Anyway, I'm due down at the Samye Ling for a week from next Monday and it would be good to use that as a take off point for total sobriety from here on in. Well, I've said that before, but on the other hand, I haven't had any tobacco for nearly three years so it can be done!!
I took the top photie in Morningside last night. My friend Kate is in one of them. I visit here every Friday I can. The photies of the art work don't do it justice. Great exhibition in the Modern Art Gallery. What was the artist called again? An Indian guy called Rajid something.
Wednesday, 5 September 2018
A Change of View
Things have been going so well with my meditations recently that something of a sense of contentment and satisfaction has occasionally intruded to the extent that I began to feel a lot more relaxed about life in general.

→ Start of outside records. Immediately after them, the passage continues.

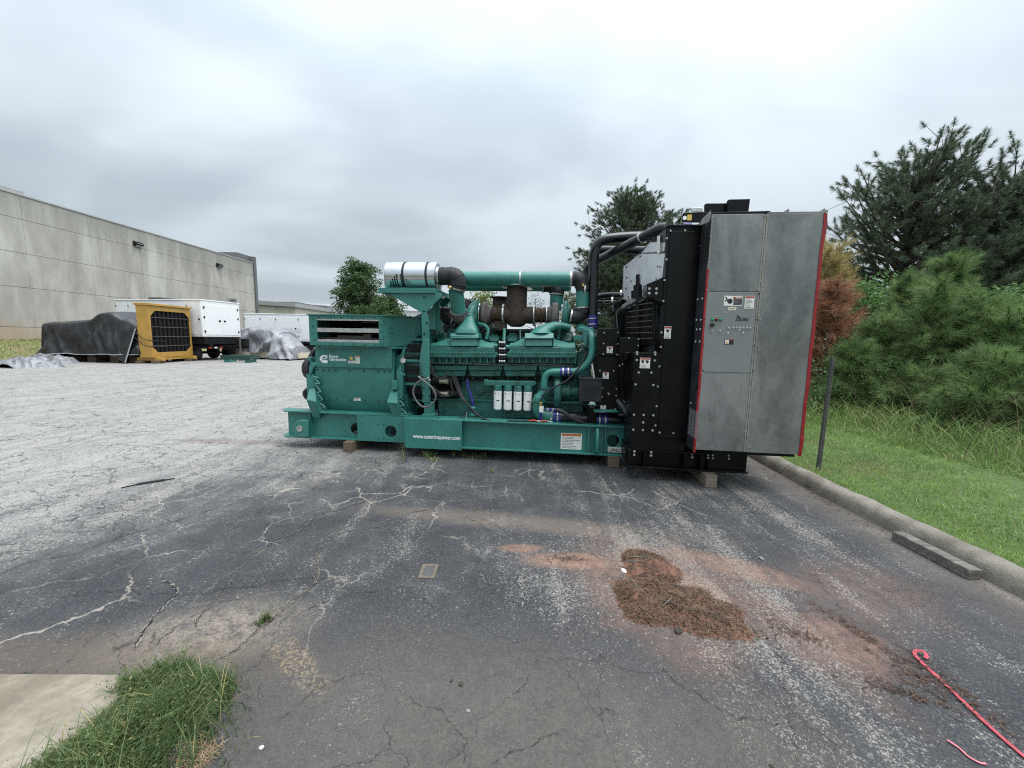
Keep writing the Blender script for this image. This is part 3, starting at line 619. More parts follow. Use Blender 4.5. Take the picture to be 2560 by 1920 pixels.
# lower buildings further off
lb = empty('storage_building', (-26, 60, 0)); tag(lb, 'low beige storage building with dark roof fascia beyond the warehouse corner', 'building')
P = lambda x, y, Y: at_y(*uv(10, x, y), Y)
a0 = P(1771, 945, 60); a1 = P(2040, 945, 60); t1 = P(2040, 895, 60); f1 = P(2040, 868, 60); t0 = P(1771, 880, 60)
b_ = MB(); b_.prism([(a0.x - 6, 0), (a1.x, 0), (a1.x, t1.z - .25), (a0.x - 6, t0.z + .1)], 60, 74); b_.build('wall', m_beigewall, lb, off=(26, -60, 0))
b_ = MB(); b_.prism([(a0.x - 6, t0.z + .1), (a1.x + .25, t1.z - .25), (a1.x + .25, t1.z + .35), (a0.x - 6, t0.z + .75)], 59.7, 74.5); b_.build('eave', m_coping, lb, off=(26, -60, 0))
b_ = MB(); b_.box(P(1850, 868, 62).x, P(2040, 868, 62).x + .2, 62, 73, t1.z + .3, f1.z + .1); b_.build('fascia', m_darkfascia, lb, off=(26, -60, 0))
wb = empty('white_building', (-20, 72, 0)); tag(wb, 'white metal clad building with low pitched roof, farthest behind the trailers', 'building')
a0 = P(2048, 885, 72); a1 = P(2330, 945, 72)
b_ = MB(); b_.prism([(a0.x, 0), (-4, 0), (-4, a1.z), (a0.x + .5, a0.z), (a0.x, a0.z)], 72, 95); b_.build('wall', m_rooflite, wb, off=(20, -72, 0))
b_ = MB(); b_.prism([(a0.x - .2, a0.z), (-4, a1.z + .02), (-4, a1.z + .35), (a0.x - .2, a0.z + .3)], 71.6, 95.4); b_.build('roof', m_wsteel, wb, off=(20, -72, 0))
# ------------------------------------------------------------------ the generator set
gs = empty('generator_set', GO, GYAW)
tag(gs, 'large green diesel generator set with black radiator on a steel skid', 'generator')
def quad_y(b, view, pts, d0, d1):
    return b.prism([q(view, x, y, d0) for x, y in pts], d0, d1)
def bolts(name, pts, r, h, m, parent, n=8, off=None, axis='y'):
    """small hex heads, too small to pick apart"""
    b = MB()
    for (x, y, z) in pts:
        if axis == 'y': b.lathe((x, y + .002, z), (0, -1, 0), [(0, r), (h, r), (h, r * .3)], n)
        elif axis == 'x': b.lathe((x + .002, y, z), (-1, 0, 0), [(0, r), (h, r), (h, r * .3)], n)
        else: b.lathe((x, y, z - .002), (0, 0, 1), [(0, r), (h, r), (h, r * .3)], n)
    o = b.build(name, m, parent, kind='stuff', off=off, smooth=30); return o
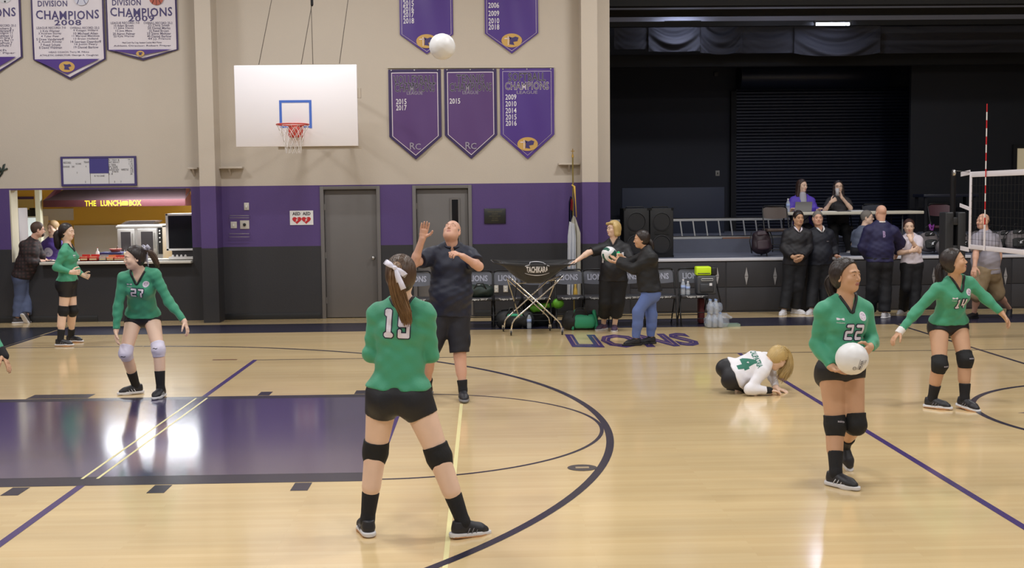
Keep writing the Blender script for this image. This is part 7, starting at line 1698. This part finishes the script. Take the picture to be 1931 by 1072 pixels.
person('woman in white polo shirt with one hand at her chin', dict(
    head=(1714, 428, -.03), neck=(1717, 446, 0), shA=(1703, 454, 0), shB=(1732, 453, 0), elA=(1696, 477, -.05), elB=(1733, 474, -.12), wrA=(1717, 474, -.19), wrB=(1718, 453, -.20), haA=(1728, 471, -.20), haB=(1714, 441, -.16),
    hipA=(1711, 499, 0), hipB=(1728, 499, 0), knA=(1708, 543, -.02), knB=(1727, 543, -.02), anA=(1704, 583, 'g', .085), anB=(1723, 588, 'g', .085)),
    'fair', base=(1714, 597), res='far', sex='f', face=(-14, -4), body=-8, toes=(-50, -30), belly=.01, palm=((0, 1, 0), (0, 1, .2)), curl=(.4, .9),
    top=dict(mat=WPO, i=.012, hem=.08, sleeve=.72, neck='v', nw=.05, nd=.09, polo=WPO, puff=.010, wr=.002, flare=.008), bottom=dict(name='trousers', mat=TRN, len=1.97, i=.014, puff=.016, waist=.16, taper=.02, wr=.0017), shoes=WS, hair=dict(style='tail', mat=mat('hair_auburn', (62, 36, 30), .5), i=.012, cut=(.046, .064)))
GTE = mat('shirt_grey', (150, 146, 158), .7, bump=(60, .12)); KHA = mat('khaki', (142, 124, 98), .75, bump=(60, .15))
person('stout man in grey shirt and khaki shorts walking left behind the net', dict(
    head=(1853, 418, 0), neck=(1857, 439, 0), shA=(1843, 451, -.1), shB=(1874, 451, .12), elA=(1840, 480, -.22), elB=(1884, 480, .12), wrA=(1838, 503, -.30), wrB=(1882, 505, .06), haA=(1836, 514, -.33), haB=(1879, 517, .04),
    hipA=(1850, 515, -.07), hipB=(1869, 515, .07), knA=(1842, 556, -.12), knB=(1880, 554, .08), anA=(1837, 590, 'g', .09), anB=(1903, 582, 'g', .12)),
    'ruddy', base=(1860, 601), res='far', sex='m', face=(-70, 0), body=-50, belly=.055, sc=1.03, toes=(-60, -30), foot_pitch=(0, -30), top=dict(mat=GTE, i=.022, hem=-.02, sleeve=.78, neck='crew', puff=.016, wr=.0024, flare=.03), bottom=dict(mat=KHA, len=1.02, i=.03, puff=.03, waist=.1, wr=.0024),
    shoes=dict(mat=TRIM, sole=TRIM), hair=dict(style='fringe', mat=mat('hair_sandy', (140, 110, 80), .6)), brow=(120, 90, 70), extra=lambda root, J, d: mesh('wrist_watch', *sdf([ecap(lerp(J['elB'], J['wrB'], .90), lerp(J['elB'], J['wrB'], .98), .036, .036, .01)], .009), TRIM, root, True))
# two women at the officials table
PJ = mat('jacket_purple', (86, 62, 178), .6, bump=(60, .12)); GTS = mat('shirt_light_grey', (176, 176, 186), .6)
def epj(root, J, d):
    V, Q = sdf([ecap(d['H'] + d['up'] * d['L'] * .2 + d['fr'] * .07, d['N'] + d['up'] * .035 + d['fr'] * .045, (.105, .075), (.062, .050), .03, side=d['sd'])], .009); o = mesh('undershirt', V, Q, GTS, root, True)
    decal(o, V, Q, dict(t='LIONS', w=.09, h=.04, m=mat('print_purple', (70, 54, 130), .5), at=(0, .62)), d['H'], d['N'], d['up'], d['fr'], d['sd'], d['L'])
person('woman with long brown hair in a purple jacket seated at the officials table', dict(
    head=(1513, 351, -.02), neck=(1512, 370, 0), shA=(1496, 380, 0), shB=(1529, 380, 0), elA=(1489, 399, -.05), elB=(1537, 399, -.06), wrA=(1492, 397, -.27), wrB=(1545, 396, -.26), haA=(1494, 394, -.33), haB=(1547, 393, -.34),
    hipA=(1504, 430, .02), hipB=(1522, 430, .02), knA=(1502, 434, -.42), knB=(1524, 434, -.42), anA=(1502, 474, -.38), anB=(1524, 474, -.38)),
    'fair', Y=21.15, res='far', sex='f', face=(28, -2), body=6, toes=(0, 0), top=dict(name='jacket', mat=PJ, i=.020, hem=.05, sleeve=1.9, neck='v', nw=.088, nd=.42, puff=.012, wr=.0024), bottom=dict(name='trousers', mat=TRN, len=1.9, i=.012, puff=.01, waist=.12), shoes=dict(mat=TRIM, sole=TRIM), extra=epj,
    hair=dict(style='long', mat=mat('hair_long_brown', (58, 40, 34), .45, bump=(50, .3)), i=.012, cut=(.048, .064)), palm=((0, 0, -1), (0, 0, -1)))
BTE = mat('shirt_charcoal', (44, 42, 46), .7, bump=(60, .12))
pw = dict(head=(1581, 353, -.02), neck=(1581, 371, 0), shA=(1565, 381, 0), shB=(1597, 381, 0), elA=(1555, 398, -.10), elB=(1604, 393, -.12), wrA=(1567, 381, -.24), wrB=(1587, 372, -.20), haA=(1574, 377, -.25), haB=(1583, 361, -.19),
    hipA=(1573, 430, .02), hipB=(1591, 430, .02), knA=(1572, 434, -.42), knB=(1596, 434, -.42), anA=(1575, 474, -.36), anB=(1602, 474, -.30))
person('woman in glasses and black top drinking from a cup at the officials table', pw,
    'fair', Y=21.15, res='far', sex='f', face=(-8, 2), body=0, belly=.05, glasses=True, toes=(-10, 20), top=dict(mat=BTE, i=.016, hem=.05, sleeve=.72, neck='crew', puff=.012, wr=.0017), bottom=dict(name='trousers', mat=TRB, len=1.9, i=.014, puff=.012, waist=.12), shoes=dict(mat=WSH, sole=SOLW),
    hair=dict(style='long', mat=mat('hair_black_brown', (44, 34, 34), .45, bump=(50, .3)), i=.012, cut=(.048, .064)), palm=((.4, .6, .2), (-.8, -.2, 0)), curl=(.9, .6))
q = P(1579, 362, 21.15 - .215); t = thing('drinking_cup', (q.x, q.y, q.z - .06), 'clear plastic cup lifted to the mouth of the woman in black', 'cup'); m = MB(); m.lathe((q.x, q.y, q.z - .07), [(.026, 0), (.036, .12), (.034, .12), (.024, .006)], 14); m.build('cup', mat('cup_clear', (206, 206, 210), .25, alpha=.8), t, True)
m = MB(); m.lathe((q.x, q.y, q.z + .05), [(.037, 0), (.036, .008), (.01, .012)], 14); m.build('lid', CAPW, t, True)
# man in plaid shirt leaning on the counter, boy behind it
pl = mat('plaid_shirt', (52, 30, 30), .75, bump=(60, .15)); nt = pl.node_tree; b = nt.nodes['Principled BSDF']; tcn = [n for n in nt.nodes if n.type == 'TEX_COORD'][0]
wvs = []
for ax, sc_ in (('X', 5.5), ('Z', 5.5)):
    w_ = nt.nodes.new('ShaderNodeTexWave'); w_.bands_direction = ax; w_.inputs['Scale'].default_value = sc_; w_.wave_profile = 'SIN'; nt.links.new(tcn.outputs['Object'], w_.inputs[0]); wvs.append(w_)
ml = nt.nodes.new('ShaderNodeMath'); ml.operation = 'MULTIPLY'; nt.links.new(wvs[0].outputs['Fac'], ml.inputs[0]); nt.links.new(wvs[1].outputs['Fac'], ml.inputs[1])
mx = nt.nodes.new('ShaderNodeMix'); mx.data_type = 'RGBA'; mx.inputs[6].default_value = lin((30, 21, 23)) + (1,); mx.inputs[7].default_value = lin((66, 42, 40)) + (1,); nt.links.new(ml.outputs[0], mx.inputs[0]); nt.links.new(mx.outputs[2], b.inputs['Base Color'])
person('bearded man in dark plaid shirt and jeans leaning on the lunch counter', dict(
    head=(72, 434, .0), neck=(61, 455, 0), shA=(47, 464, -.08), shB=(66, 462, .14), elA=(56, 494, -.12), elB=(76, 483, .16), wrA=(73, 493, .06), wrB=(80, 488, .22), haA=(81, 490, .14), haB=(86, 489, .30),
    hipA=(38, 520, -.08), hipB=(46, 521, .08), knA=(38, 563, -.04), knB=(51, 562, .06), anA=(33, 600, 'g', .09), anB=(50, 594, 'g', .14)),
    'ruddy', base=(40, 609), res='far', sex='m', face=(118, -4), body=120, belly=.03, glasses=True, beard=mat('beard_brown', (64, 44, 34), .8), toes=(120, 160), foot_pitch=(0, -55), top=dict(mat=pl, i=.022, hem=-.02, sleeve=1.9, neck='none', collar=True, puff=.016, wr=.0024, flare=.02),
    bottom=dict(name='jeans', mat=mat('jeans_grey_blue', (78, 88, 118), .8, bump=(90, .2), var=(7, .12)), len=1.96, i=.014, puff=.014, waist=.1, wr=.002, taper=.018), shoes=dict(mat=mat('trainer_grey', (72, 68, 72), .6), sole=SOLW), hair=dict(style='short', mat=mat('hair_brown_short', (70, 50, 40), .6), i=.012))
YBY = YW + 1.0
person('fair haired boy in purple T-shirt behind the lunch counter', dict(
    head=(100, 431, 0), neck=(99, 451, 0), shA=(85, 463, 0), shB=(114, 463, 0), elA=(81, 488, 0), elB=(118, 488, 0), wrA=(90, 500, -.2), wrB=(108, 500, -.2), haA=(95, 500, -.27), haB=(103, 500, -.27),
    hipA=(92, 515, 0), hipB=(106, 515, 0), knA=(92, 549, 0), knB=(106, 549, 0), anA=(92, 582, 0), anB=(106, 582, 0)),
    'fair', Y=YBY, res='far', sex='m', face=(-24, -6), body=-10, toes=(0, 0), top=dict(mat=mat('tee_purple', (72, 50, 128), .65, bump=(60, .12)), i=.012, hem=.05, sleeve=.7, neck='crew', puff=.01, wr=.002, print=[dict(r=.08, m=mat('print_grey', (186, 184, 200), .6), at=(0, .62)), dict(r=.04, m=mat('print_slate', (110, 112, 140), .6), at=(0, .56))]),
    bottom=dict(name='jeans', mat=JEAN, len=1.95, i=.012, puff=.01, waist=.1), shoes=WS, hair=dict(style='short', mat=mat('hair_sandy_blond', (150, 122, 84), .6), i=.014), brow=(110, 84, 60))
# player beyond the left edge whose hand reaches into the picture
YE9 = 9.0
person('player in green jersey cut off by the left edge, only one hand in view', dict(
    head=(-105, 460, 0), neck=(-100, 510, 0), shA=(-140, 530, 0), shB=(-62, 530, 0), elA=(-165, 600, -.05), elB=(-32, 606, -.05), wrA=(-140, 660, -.15), wrB=(5, 668, -.1), haA=(-130, 690, -.2), haB=(16, 690, -.12),
    hipA=(-128, 660, .12), hipB=(-86, 660, .12), knA=(-140, 750, -.1), knB=(-70, 750, -.1), anA=(-135, 840, 'g', .09), anB=(-75, 840, 'g', .09)),
    'tan', Y=YE9, res='mid', sex='f', face=(20, 0), body=10, toes=(-10, 20), curl=(.4, .12), top=vbtop([], hem=.02), bottom=SHORT, shoes=VBS, socks=dict(mat=SOCK, h=.15), pads=dict(mat=PAD), hair=dict(style='tail', mat=DKH, i=.012, cut=(.048, .064)),
    extra=lambda root, J, d: (mesh('wrist_band', *sdf([ecap(lerp(J['elB'], J['wrB'], .84), J['wrB'] + (J['haB'] - J['wrB']) * .2, .040, .038, .01, cuts=[(lerp(J['elB'], J['wrB'], .84), -nrm(J['wrB'] - J['elB']))])], .007), SOCK, root, True)))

I'm going to suffer and die and I won't ever be able to reach what is possible, but I have come far enough to be in the area of "unlikely". All I can do is meditate as much as I can without constantly aggravating myself to be something I'm not going to be, not in this lifetime. I want to be more content and happier and this seemed to be the way things have been going, due to movement in the meditations over the last week or so. Hard to say how pleased this made me.
I finished the plotline stuff for the novel and now all I have to do is write it. I have about a hundred and twenty pages at the moment and will need at least double that.
It's not half eleven in the morning yet, and it is very nice looking outside, but I will write till lunchtime. That's much keener than usual, but now I know enough about what I'm doing not to waste too much time writing stuff I'll just have to edit out later.
Everything is going very well right now. One of the photies is of a big hoose somewhere to the south. We tend to go somewhere every Saturday. New Hailes House? The bag of onions is this year's crop.